Shentx said:
Not to nitpick but on the 3.4 prescott (s478) you can change the multi to 17 or 14. I think this is the case as well with some of the EE procs.
One of the new features of certain ASUS motherboards is that in the bios there is a new choice specified "CPU LOCK FREE" and there is sometimes (haphazardly) a multiplier lowering from 18 down to 14 and when the specified function is disabled the CPU defaults to original 18. The same with other SpeedStep processors other than a different high and low setting. An ability to access the high and low multi but not a Multiplier Unlocked Processor.
Unfortunately these are the only settings so they are not really unlocked, rather there is two tier choice.
This choice is limited in addressing only 3.2 to 4.0 Prescotts (LGA775 & 478). Nothing for Northwoods thus certainly for this board there will be no chance to work with multipliers.
This is NOT a multiplier unlock such as AMD FX's or ES samples. This is a bug accessed from the new speedstep technology from Intel that Asus has taken advantage of by adding it to certain bios including the p4c800e-dlx. This will be corrected in future chips you can be sure although the speedstep will allow for algorithmic raising and dropping of multi's.
If they could actually unlock the multi on Intel chips why would they limit the choice to high or low and to Prescotts only? If they could actually unlock the multi then one would think they would allow more multi's and include the Northwood into the equation.
So my statement stands even though there is a CPU function that has been found and optimized for by ASUS and one supposed EE 840 shipping as an unlocked Multi. There is at this time NO method to unlock the multiplier on an Intel Processor other than Engineering Samples and that "supposed" unlocked 840 EE.

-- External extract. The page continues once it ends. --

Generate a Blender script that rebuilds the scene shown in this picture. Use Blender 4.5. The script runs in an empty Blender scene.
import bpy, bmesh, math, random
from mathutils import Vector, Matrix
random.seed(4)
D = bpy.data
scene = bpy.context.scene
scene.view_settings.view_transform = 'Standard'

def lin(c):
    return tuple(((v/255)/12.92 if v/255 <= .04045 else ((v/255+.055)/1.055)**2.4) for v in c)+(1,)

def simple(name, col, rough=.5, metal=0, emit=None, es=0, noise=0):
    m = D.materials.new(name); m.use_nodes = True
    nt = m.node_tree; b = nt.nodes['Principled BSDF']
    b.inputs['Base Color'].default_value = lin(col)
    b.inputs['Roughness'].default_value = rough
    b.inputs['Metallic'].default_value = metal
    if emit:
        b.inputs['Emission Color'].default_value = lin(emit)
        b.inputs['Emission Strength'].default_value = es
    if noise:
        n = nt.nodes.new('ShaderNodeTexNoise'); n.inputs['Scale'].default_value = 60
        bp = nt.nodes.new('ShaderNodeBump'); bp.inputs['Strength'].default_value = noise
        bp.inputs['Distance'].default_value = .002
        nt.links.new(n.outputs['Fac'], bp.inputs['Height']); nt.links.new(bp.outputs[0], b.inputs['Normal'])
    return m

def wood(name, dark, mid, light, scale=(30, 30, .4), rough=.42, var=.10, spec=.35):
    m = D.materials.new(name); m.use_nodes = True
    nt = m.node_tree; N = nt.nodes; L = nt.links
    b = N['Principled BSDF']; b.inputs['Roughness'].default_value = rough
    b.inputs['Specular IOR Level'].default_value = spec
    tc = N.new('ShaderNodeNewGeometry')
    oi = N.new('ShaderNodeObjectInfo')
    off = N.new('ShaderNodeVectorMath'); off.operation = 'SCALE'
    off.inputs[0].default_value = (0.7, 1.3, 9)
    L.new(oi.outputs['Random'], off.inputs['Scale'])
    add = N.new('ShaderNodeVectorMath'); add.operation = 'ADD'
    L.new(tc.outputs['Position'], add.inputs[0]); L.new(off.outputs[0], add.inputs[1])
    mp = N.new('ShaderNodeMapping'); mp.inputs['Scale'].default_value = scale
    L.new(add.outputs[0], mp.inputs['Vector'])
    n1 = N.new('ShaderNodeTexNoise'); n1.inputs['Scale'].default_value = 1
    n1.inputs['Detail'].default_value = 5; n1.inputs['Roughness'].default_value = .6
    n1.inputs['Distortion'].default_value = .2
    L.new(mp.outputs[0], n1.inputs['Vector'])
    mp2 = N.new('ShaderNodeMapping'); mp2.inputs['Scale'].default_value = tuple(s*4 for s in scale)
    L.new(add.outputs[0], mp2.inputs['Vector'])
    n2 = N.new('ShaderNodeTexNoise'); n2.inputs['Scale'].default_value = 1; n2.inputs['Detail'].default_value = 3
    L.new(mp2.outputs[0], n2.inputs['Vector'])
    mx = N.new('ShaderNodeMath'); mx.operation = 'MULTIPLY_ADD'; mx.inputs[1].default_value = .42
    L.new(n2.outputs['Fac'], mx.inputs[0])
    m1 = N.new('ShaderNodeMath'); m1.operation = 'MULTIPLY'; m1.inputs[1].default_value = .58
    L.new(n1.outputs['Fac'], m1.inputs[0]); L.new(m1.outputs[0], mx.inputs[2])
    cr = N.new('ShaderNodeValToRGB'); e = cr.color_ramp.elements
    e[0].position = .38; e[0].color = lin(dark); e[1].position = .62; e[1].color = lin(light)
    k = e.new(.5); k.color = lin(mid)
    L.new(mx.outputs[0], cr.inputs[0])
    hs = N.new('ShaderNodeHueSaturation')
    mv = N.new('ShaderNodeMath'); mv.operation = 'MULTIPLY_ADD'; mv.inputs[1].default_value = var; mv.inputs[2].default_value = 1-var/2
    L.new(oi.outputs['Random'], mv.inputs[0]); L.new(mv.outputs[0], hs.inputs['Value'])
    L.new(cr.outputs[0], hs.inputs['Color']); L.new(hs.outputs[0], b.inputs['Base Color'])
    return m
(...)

I looked in the Enhanced Speedstep specification sheet again and read that "the top frequency of the processor cannot be exceeded." Whether this means the processor monitors the actual clock setting and restricts automatic increases of the multiplier when this speed is exceeded remains to be seen. The processor may also simply assume a default FSB and increase to the default multiplier, and not exceeding the maximum default multiplier.
Also read this: "Voltage/Frequency selection will be software controlled by writing to processor MSR’s (Model Specific Registers) thus eliminating chipset dependency."
To me, this reads as the processor cannot act on it's own to change multplier and voltage settings. Software has to command it to by programming in the BIOS.
This shows that ASUS has found a way to control the low and top frequencies via speedstep and not unlocked the chips multiplier. Shut down speedstep and these functions are NOT accessible via muliplier.
Hopefully I can now get back to the task at hand which is of course, to help this person gain as maximally stable an overclock as possible and learn some of the ins and outs of overclocking rather than discussing semantics and esoteric hardware dispositions.